** start of Given data **
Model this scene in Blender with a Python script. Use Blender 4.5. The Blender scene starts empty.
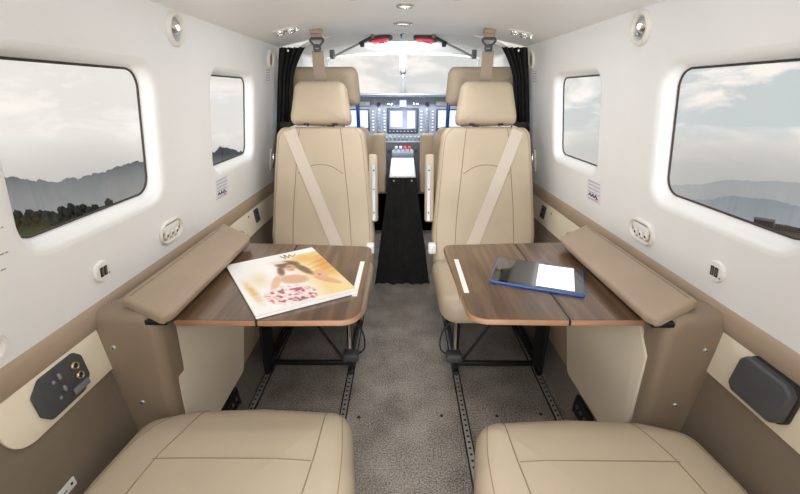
import bpy, bmesh, math, random
from mathutils import Matrix, Vector, noise
from mathutils.bvhtree import BVHTree
random.seed(7)
PI = math.pi
SC = bpy.context.scene
COL = SC.collection

# ------------------------------------------------------------------ materials
def lin(c):
    return tuple(((v/255)/12.92 if v/255 <= .04045 else ((v/255+.055)/1.055)**2.4) for v in c) + (1,)

def mat(name, rgb, rough=.5, metal=0, spec=.5, var=0, vscale=8, bump=0, bscale=300, coat=0, emit=None, estr=1):
    m = bpy.data.materials.new(name); m.use_nodes = True
    nt = m.node_tree; b = nt.nodes['Principled BSDF']
    b.inputs['Base Color'].default_value = lin(rgb)
    b.inputs['Roughness'].default_value = rough
    b.inputs['Metallic'].default_value = metal
    b.inputs['Specular IOR Level'].default_value = spec
    b.inputs['Coat Weight'].default_value = coat
    tc = nt.nodes.new('ShaderNodeTexCoord')
    if var:
        n = nt.nodes.new('ShaderNodeTexNoise'); n.inputs['Scale'].default_value = vscale; n.inputs['Detail'].default_value = 5
        nt.links.new(tc.outputs['Object'], n.inputs['Vector'])
        r = nt.nodes.new('ShaderNodeValToRGB')
        r.color_ramp.elements[0].position = .3; r.color_ramp.elements[1].position = .7
        r.color_ramp.elements[0].color = lin([max(0, v*(1-var)) for v in rgb])
        r.color_ramp.elements[1].color = lin([min(255, v*(1+var)) for v in rgb])
        nt.links.new(n.outputs['Fac'], r.inputs['Fac']); nt.links.new(r.outputs['Color'], b.inputs['Base Color'])
    if bump:
        n2 = nt.nodes.new('ShaderNodeTexNoise'); n2.inputs['Scale'].default_value = bscale; n2.inputs['Detail'].default_value = 3
        nt.links.new(tc.outputs['Object'], n2.inputs['Vector'])
        bp = nt.nodes.new('ShaderNodeBump'); bp.inputs['Strength'].default_value = bump; bp.inputs['Distance'].default_value = .002
        nt.links.new(n2.outputs['Fac'], bp.inputs['Height']); nt.links.new(bp.outputs['Normal'], b.inputs['Normal'])
    if emit:
        b.inputs['Emission Color'].default_value = lin(emit); b.inputs['Emission Strength'].default_value = estr
    return m

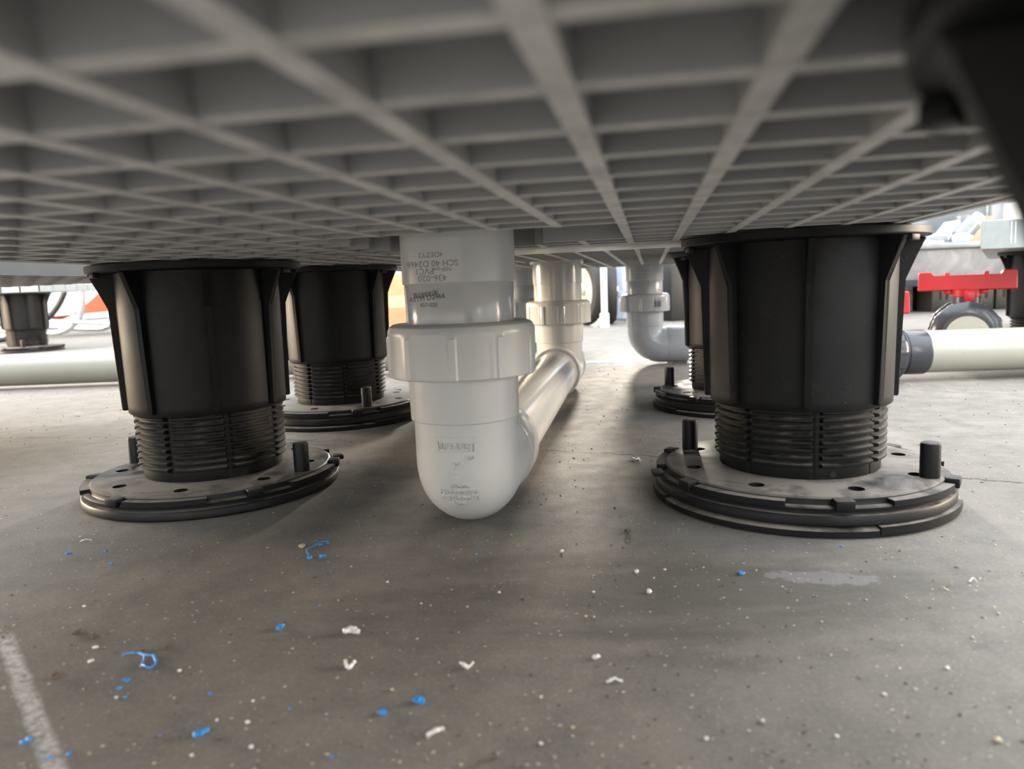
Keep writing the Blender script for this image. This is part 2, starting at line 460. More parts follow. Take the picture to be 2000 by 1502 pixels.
# ------------------------------------------------------------------ pedestals
def boolean_diff(bmA, bmB):
    ma = bpy.data.meshes.new('a'); bmesh.ops.recalc_face_normals(bmA, faces=bmA.faces[:]); bmA.to_mesh(ma); bmA.free()
    mb = bpy.data.meshes.new('b'); bmesh.ops.recalc_face_normals(bmB, faces=bmB.faces[:]); bmB.to_mesh(mb); bmB.free()
    oa = bpy.data.objects.new('a', ma); ob = bpy.data.objects.new('b', mb); COL.objects.link(oa); COL.objects.link(ob)
    md = oa.modifiers.new('d', 'BOOLEAN'); md.operation = 'DIFFERENCE'; md.object = ob; md.solver = 'EXACT'
    dg = bpy.context.evaluated_depsgraph_get(); dg.update()
    me = bpy.data.meshes.new_from_object(oa.evaluated_get(dg))
    bpy.data.objects.remove(oa); bpy.data.objects.remove(ob)
    return me

R_BASE, R_FL, R_TH, R_BODY = 0.0985, 0.0792, 0.0566, 0.0598
def arcblock(bm, r0, r1, z0, z1, a0, a1, n=10):
    A = []
    for k in range(n + 1):
        a = a0 + (a1 - a0) * k / n; c, s = math.cos(a), math.sin(a)
        A.append([bm.verts.new((r * c, r * s, z)) for r, z in ((r0, z0), (r1, z0), (r1, z1), (r0, z1))])
    for P, Q in zip(A, A[1:]):
        for k in range(4): bm.faces.new((P[k], P[(k+1) % 4], Q[(k+1) % 4], Q[k]))
    bm.faces.new(A[0][::-1]); bm.faces.new(A[-1])

def base_mesh():
    bm = bmesh.new()
    prof = [(0.030, 0.0002), (0.0965, 0.0002), (0.0985, 0.0016), (0.0985, 0.0062), (0.0978, 0.0072), (0.0948, 0.0074), (0.0945, 0.0084),
            (0.0968, 0.0088), (0.0970, 0.0112), (0.0962, 0.0120), (0.0925, 0.0120), (0.0920, 0.0132), (0.0918, 0.0156), (0.0905, 0.0166), (0.070, 0.0170), (0.030, 0.0170)]
    lathe(bm, prof, 128, closed=True)
    cut = bmesh.new()
    for k in range(8):
        a = 2 * PI * (k + 0.5) / 8
        bmesh.ops.create_cone(cut, cap_ends=True, segments=20, radius1=0.0050, radius2=0.0050, depth=0.012,
                              matrix=Matrix.Translation((0.0755 * math.cos(a), 0.0755 * math.sin(a), 0.0158)))
    return finish(boolean_diff(bm, cut), M['black_dusty'])
BASE_ME = base_mesh()

def sleeve_mesh(z0, z1):
    bm = bmesh.new(); core = 0.0532; pitch = 0.0049
    slots = [2 * PI * k / 8 + 0.10 for k in range(8)]
    prof = [(core - 0.0005, z0 - 0.001), (core, z0), (core, z0 + 0.0072)]
    zz = z0 + 0.0080
    while zz + pitch < z1:
        prof += [(core, zz), (R_TH - 0.0004, zz + 0.0009), (R_TH, zz + 0.0012), (R_TH, zz + 0.0026), (R_TH - 0.0004, zz + 0.0029), (core, zz + 0.0036)]
        zz += pitch
    prof += [(core, z1)]
    N = 288
    def rf(a, r, z):
        if r <= core: 
            base = r
        else: base = r
        for k, s in enumerate(slots):
            dlt = (a - s + PI) % (2 * PI) - PI
            if 0 <= dlt < math.radians(5.2): return min(base, core - (0.0006 if dlt < math.radians(1.4) else 0))
        return base
    lathe(bm, prof, N, rfun=rf)
    return bm

def pedestal(loc, rz, label, shim=False, raise_top=0.0, peg_a=0.0, scale=1.0, collar_drop=0.0):
    root = thing('deck_pedestal', label, 'pedestal', (loc[0], loc[1], 0), rz, 'black screw pedestals under the grating')
    zb = 0.0062 if shim else 0.0
    if shim:
        bm = bmesh.new()
        lathe(bm, [(0.03, 0.0002), (0.0985, 0.0002), (0.1005, 0.0012), (0.1005, 0.0046), (0.099, 0.0054), (0.093, 0.0060), (0.03, 0.0060)], 128, closed=True)
        for a0, a1 in ((0.4, 1.3), (2.6, 3.3), (4.4, 5.2)): arcblock(bm, 0.094, 0.1012, 0.0022, 0.0070, a0, a1)
        obj('shim_disc', bm, M['black_dusty'], root)
    b = bpy.data.objects.new('base_plate', BASE_ME); COL.objects.link(b); b.parent = root; b.location.z = zb
    for k in range(5):
        ring = bmesh.new(); a = 2 * PI * k / 5 + 0.5
        arcblock(ring, 0.0915, 0.0985, 0.0115, 0.0150, a, a + 0.62)
        r = obj('locking_segment', ring, M['black_dusty'], root); r.location.z = zb
    for k in range(6):
        bm = bmesh.new(); a = 2 * PI * k / 6 + 0.2
        Mx = Matrix.Rotation(a, 4, 'Z')
        box(bm, Mx @ Vector((0.0955, 0, 0.0135)), (0.0085, 0.011, 0.0062), a, bev=0.0007)
        o = obj('rim_clip', bm, M['black'], root); o.location.z = zb
    bm = bmesh.new(); box(bm, (0.0998, 0, 0.0125), (0.0075, 0.011, 0.0036), 0, bev=0.0006)
    o = obj('lock_tab', bm, M['black'], root); o.location.z = zb; o.rotation_euler.z = peg_a + 0.72
    z0 = zb + 0.0165; zc = 0.0680 + raise_top - collar_drop; zt = GRID_Z + raise_top - 0.0003
    sl = obj('threaded_sleeve', sleeve_mesh(z0, zc + 0.012), M['black'], root, ang=30)
    for k in range(3):
        bm = bmesh.new(); a = 2 * PI * k / 3 - 1.75
        Mx = Matrix.Rotation(a, 4, 'Z') @ Matrix.Translation((0.0525, 0, z0 + 0.0036)) @ Matrix.Rotation(PI/2, 4, 'Y')
        bmesh.ops.create_cone(bm, cap_ends=True, segments=16, radius1=0.0021, radius2=0.0021, depth=0.0016, matrix=Mx)
        obj('drain_hole', bm, M['void'], sl)
    for k in range(2):
        bm = bmesh.new()
        lathe(bm, [(0, 0), (0.0060, 0), (0.0060, 0.0216), (0.0056, 0.0228), (0.0046, 0.0234), (0, 0.0234)], 24)
        o = obj('peg', bm, M['black'], root); a = peg_a + PI * k
        o.location = (0.0835 * math.cos(a), 0.0835 * math.sin(a), zb + 0.0160)
    bm = bmesh.new()
    lathe(bm, [(0.0545, zc), (0.0590, zc), (0.0596, zc + 0.0008), (R_BODY, zc + 0.006), (0.0612, zt - 0.0060), (0.0545, zt - 0.0060)], 96, closed=True)
    obj('collar', bm, M['black'], root)
    bm = bmesh.new()
    lathe(bm, [(0, zt - 0.0058), (0.076, zt - 0.0058), (0.0785, zt - 0.0054), (R_FL, zt - 0.0046), (R_FL, zt - 0.0006), (R_FL - 0.0008, zt), (0, zt)], 128)
    obj('top_flange', bm, M['black'], root)
    for k in range(8):
        a = 2 * PI * k / 8 + 0.02
        Mx = Matrix.Rotation(a, 4, 'Z')
        bm = bmesh.new()
        prism(bm, [(0.0575, zc + 0.0022), (0.0630, zc + 0.0022), (0.0637, zc + 0.0034), (0.0652, zt - 0.0325), (0.0775, zt - 0.0058), (0.0575, zt - 0.0058)], -0.0021, 0.0021, Mx, 0.0006)
        obj('gusset', bm, M['black'], root)
    for k in range(3):
        a = 2 * PI * k / 3 + 0.9
        bm = bmesh.new(); box(bm, Matrix.Rotation(a, 4, 'Z') @ Vector((0.0765, 0, zt - 0.0075)), (0.0045, 0.009, 0.0036), a, bev=0.0005)
        obj('rim_clip', bm, M['black'], root)
    root.scale = (scale,) * 3
    return root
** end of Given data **
● Your objective
Above are the entries. Quote exactly the lines from the one bearing "Keep writing the" through the one bearing "bm.faces.new(A[0][::-1]); bm.faces.new(A[-1])".

● Answer to the exercise
Keep writing the Blender script for this image. This is part 2, starting at line 460. More parts follow. Take the picture to be 2000 by 1502 pixels.
# ------------------------------------------------------------------ pedestals
def boolean_diff(bmA, bmB):
    ma = bpy.data.meshes.new('a'); bmesh.ops.recalc_face_normals(bmA, faces=bmA.faces[:]); bmA.to_mesh(ma); bmA.free()
    mb = bpy.data.meshes.new('b'); bmesh.ops.recalc_face_normals(bmB, faces=bmB.faces[:]); bmB.to_mesh(mb); bmB.free()
    oa = bpy.data.objects.new('a', ma); ob = bpy.data.objects.new('b', mb); COL.objects.link(oa); COL.objects.link(ob)
    md = oa.modifiers.new('d', 'BOOLEAN'); md.operation = 'DIFFERENCE'; md.object = ob; md.solver = 'EXACT'
    dg = bpy.context.evaluated_depsgraph_get(); dg.update()
    me = bpy.data.meshes.new_from_object(oa.evaluated_get(dg))
    bpy.data.objects.remove(oa); bpy.data.objects.remove(ob)
    return me

R_BASE, R_FL, R_TH, R_BODY = 0.0985, 0.0792, 0.0566, 0.0598
def arcblock(bm, r0, r1, z0, z1, a0, a1, n=10):
    A = []
    for k in range(n + 1):
        a = a0 + (a1 - a0) * k / n; c, s = math.cos(a), math.sin(a)
        A.append([bm.verts.new((r * c, r * s, z)) for r, z in ((r0, z0), (r1, z0), (r1, z1), (r0, z1))])
    for P, Q in zip(A, A[1:]):
        for k in range(4): bm.faces.new((P[k], P[(k+1) % 4], Q[(k+1) % 4], Q[k]))
    bm.faces.new(A[0][::-1]); bm.faces.new(A[-1])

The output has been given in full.